WORK TO BE COMPLETED:
Extract every line that contains the word "from".

PROVIDED MATERIAL:
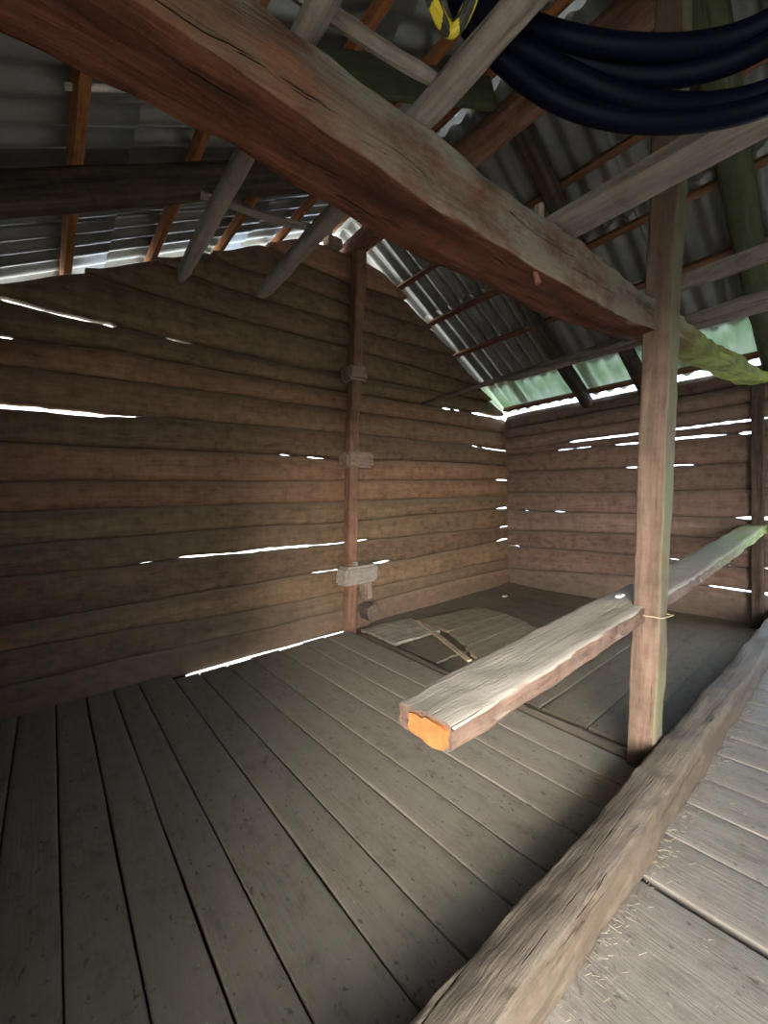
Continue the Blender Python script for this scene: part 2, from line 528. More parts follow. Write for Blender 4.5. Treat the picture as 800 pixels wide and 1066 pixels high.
def beam_geo(pts, sizes, round_=0.15, rough=0.006, step=0.06, seed=0.0, zhint=(0, 0, 1), freq=3.0, prof=None, taper_end=None):
    P = np.array(pts, float)
    S = np.array(sizes, float)
    if S.ndim == 1:
        S = np.repeat(S[None], len(P), 0)
    d = np.r_[0, np.cumsum(np.linalg.norm(np.diff(P, axis=0), axis=1))]
    n = max(3, int(d[-1] / step) + 1)
    s = np.linspace(0, d[-1], n)
    C = np.stack([np.interp(s, d, P[:, i]) for i in range(3)], 1)
    # soften the bends of the centre line
    if len(P) > 2:
        k = max(1, min(int(0.15 / step), n // 14))
        for _ in range(2):
            Cp = np.pad(C, ((k, k), (0, 0)), 'edge')
            Cs = np.stack([np.convolve(Cp[:, i], np.ones(2 * k + 1) / (2 * k + 1), 'valid') for i in range(3)], 1)
            Cs[0], Cs[-1] = C[0], C[-1]
            C = Cs
    W = np.stack([np.interp(s, d, S[:, i]) for i in range(2)], 1)
    T = np.gradient(C, axis=0)
    ring = prof or ring_profile(round_)
    m = len(ring)
    verts, faces = [], []
    for i in range(n):
        M3 = frame(C[i], T[i], zhint)
        sid, up = Vector(M3.col[1][:3]), Vector(M3.col[2][:3])
        c = Vector(C[i])
        for (a, b) in ring:
            rn = 1.0
            k = fr(s[i] * freq + seed, a * 1.3 + seed * 1.7, b * 1.3) * rough + fr(s[i] * freq * 4 + seed, a * 3.1, b * 3.1 + seed) * rough * 0.5
            la, lb = a * (W[i, 0] / 2), b * (W[i, 1] / 2)
            ln = math.hypot(la, lb) or 1
            verts.append(c + sid * (la + la / ln * k) + up * (lb + lb / ln * k))
    for i in range(n - 1):
        for j in range(m):
            j2 = (j + 1) % m
            faces.append((i * m + j, i * m + j2, (i + 1) * m + j2, (i + 1) * m + j))
    for base, sgn in ((0, -1), ((n - 1) * m, 1)):
        ci = len(verts)
        verts.append(sum((verts[base + j] for j in range(m)), Vector()) / m)
        for j in range(m):
            faces.append((base + j, base + (j + 1) % m, ci))
    return verts, faces


def beam(name, pts, sizes, mat, round_=0.15, rough=0.006, step=0.06, seed=None, zhint=(0, 0, 1), parent=None, freq=3.0, prof=None):
    if seed is None:
        seed = random.uniform(0, 90)
    v, f = beam_geo(pts, sizes, round_, rough, step, seed, zhint, freq, prof)
    m = frame(Vector(pts[0]), Vector(pts[-1]) - Vector(pts[0]), zhint)
    return link_mesh(name, v, f, mat, m, parent)


def box_geo(lo, hi, bev=0.006, seed=0.0, jit=0.0):
    bm = bmesh.new()
    bmesh.ops.create_cube(bm, size=1.0)
    lo, hi = Vector(lo), Vector(hi)
    for v in bm.verts:
        v.co = Vector([(lo[i] + hi[i]) / 2 + v.co[i] * (hi[i] - lo[i]) for i in range(3)])
        v.co += Vector((fr(v.co.x * 5 + seed, v.co.y * 5, v.co.z * 5), fr(v.co.y * 5 + seed, v.co.z * 5, 3), fr(v.co.z * 5, v.co.x * 5 + seed, 7))) * jit
    if bev:
        bmesh.ops.bevel(bm, geom=list(bm.edges), offset=bev, segments=2, affect='EDGES')
    bm.verts.ensure_lookup_table()
    vs = [v.co.copy() for v in bm.verts]
    bm.verts.index_update()
    fs = [[v.index for v in f.verts] for f in bm.faces]
    bm.free()
    return vs, fs


class Acc:
    def __init__(self):
        self.v, self.f = [], []

    def add(self, v, f):
        o = len(self.v)
        self.v += list(v)
        self.f += [tuple(i + o for i in q) for q in f]

    def box(self, lo, hi, bev=0.004, seed=0.0, jit=0.0):
        self.add(*box_geo(lo, hi, bev, seed, jit))


# ------------------------------------------------------------------ log walls
def interp(poly, u):
    xs = [p[0] for p in poly]
    zs = [p[1] for p in poly]
    return float(np.interp(u, xs, zs))


def log_wall(name, u0, u1, bounds, gaps, matrix, mat, top=None, thick=0.2, step=0.07, seed=0.0, ranges=None, ends=0.1, label=None):
    """a wall of stacked hewn logs as one mesh. local x runs along the wall, local +y is outward, z is world height.
    bounds: seam heights from the bottom up; gaps: {seam: [(ua, ub, opening)]}"""
    A = Acc()
    # inner face profile: (distance from seam in metres, set-back)
    for i in range(len(bounds) - 1):
        rg = random.Random(100 + i + int(seed * 10))
        a = u0 + rg.uniform(-ends, ends)
        b = u1 + rg.uniform(-ends, ends)
        if ranges and i in ranges:
            a = ranges[i][0] if ranges[i][0] is not None else a
            b = ranges[i][1] if ranges[i][1] is not None else b
        dy = rg.uniform(-0.026, 0.024)
        tilt = rg.uniform(0.0, 0.045)
        n = max(4, int((b - a) / step))
        us = np.linspace(a, b, n + 1)
        rings = []
        for u in us:
            zl, zh = interp(bounds[i], u), interp(bounds[i + 1], u)
            zl += fr(u * 1.7, i * 3.3 + seed) * 0.012 + fr(u * 6, i * 3.3 + seed) * 0.004
            zh += fr(u * 1.7, (i + 1) * 3.3 + seed) * 0.012 + fr(u * 6, (i + 1) * 3.3 + seed) * 0.004
            gl = gh = -0.007

            def opening(k):
                g = 0.0
                for (ga, gb, w) in gaps.get(k, []):
                    if ga - 0.05 < u < gb + 0.05:
                        e = min(1.0, max(0.0, min(u - ga, gb - u) / 0.06 + 0.8))
                        g = max(g, w * e * (0.75 + 0.7 * fr(u * 11, k * 5.0 + seed)))
                return g
            g = opening(i)
            if g > 0:
                gl = g / 2
            g = opening(i + 1)
            if g > 0:
                gh = g / 2
            zl += gl
            zh -= gh
            if top is not None:
                zh = min(zh, top(u) + 0.012 * fr(u * 5, i * 2.0 + seed))
            if zh - zl < 0.012:
                rings.append(None)
                continue
            h = zh - zl
            k = min(1.0, h / 0.12)
            cz = [0.0, 0.008 * k, 0.024 * k, 0.055 * k, h * 0.4, h * 0.65, h - 0.07 * k, h - 0.036 * k, h - 0.012 * k, h]
            cs = [0.075, 0.042, 0.016, 0.003, -0.004, -0.002, 0.006, 0.020, 0.045, 0.075]
            ring = []
            for z, s in zip(cz, cs):
                t = z / h - 0.5
                y = s + dy + tilt * t + fr(u * 1.3, z * 4 + i * 2.1, seed) * 0.012 + fr(u * 7, z * 14 + i, seed) * 0.0035
                ring.append((u, y, zl + z))
            for z, s in zip(reversed([0.0, 0.03 * k, h * 0.3, h * 0.7, h - 0.03 * k, h]), [0.075, 0.02, 0.0, 0.0, 0.02, 0.075]):
                ring.append((u, thick - s, zl + z))
            rings.append(ring)
        m = 16
        j = 0
        while j < len(rings):
            if rings[j] is None:
                j += 1
                continue
            k = j
            while k + 1 < len(rings) and rings[k + 1] is not None:
                k += 1
            if k > j:
                v = [p for r in rings[j:k + 1] for p in r]
                f = []
                cnt = k - j + 1
                for q in range(cnt - 1):
                    for w in range(m):
                        w2 = (w + 1) % m
                        f.append((q * m + w, q * m + w2, (q + 1) * m + w2, (q + 1) * m + w))
                f.append(tuple(range(m)))
                f.append(tuple(reversed(range((cnt - 1) * m, cnt * m))))
                A.add(v, f)
            j = k + 1
    o = link_mesh(name, A.v, A.f, mat, matrix, local=True, sharp=0.9)
    tag(o, label, 'wall', kind='structure')
    return o


RX, RZL, RZR = 2.95, 4.78, 4.76
SL, SR = 0.50, 0.62


def roof_z(x):
    return RZL - SL * (RX - x) if x < RX else RZR - SR * (x - RX)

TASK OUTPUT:
Continue the Blender Python script for this scene: part 2, from line 528. More parts follow. Write for Blender 4.5. Treat the picture as 800 pixels wide and 1066 pixels high.
    bounds: seam heights from the bottom up; gaps: {seam: [(ua, ub, opening)]}"""
    # inner face profile: (distance from seam in metres, set-back)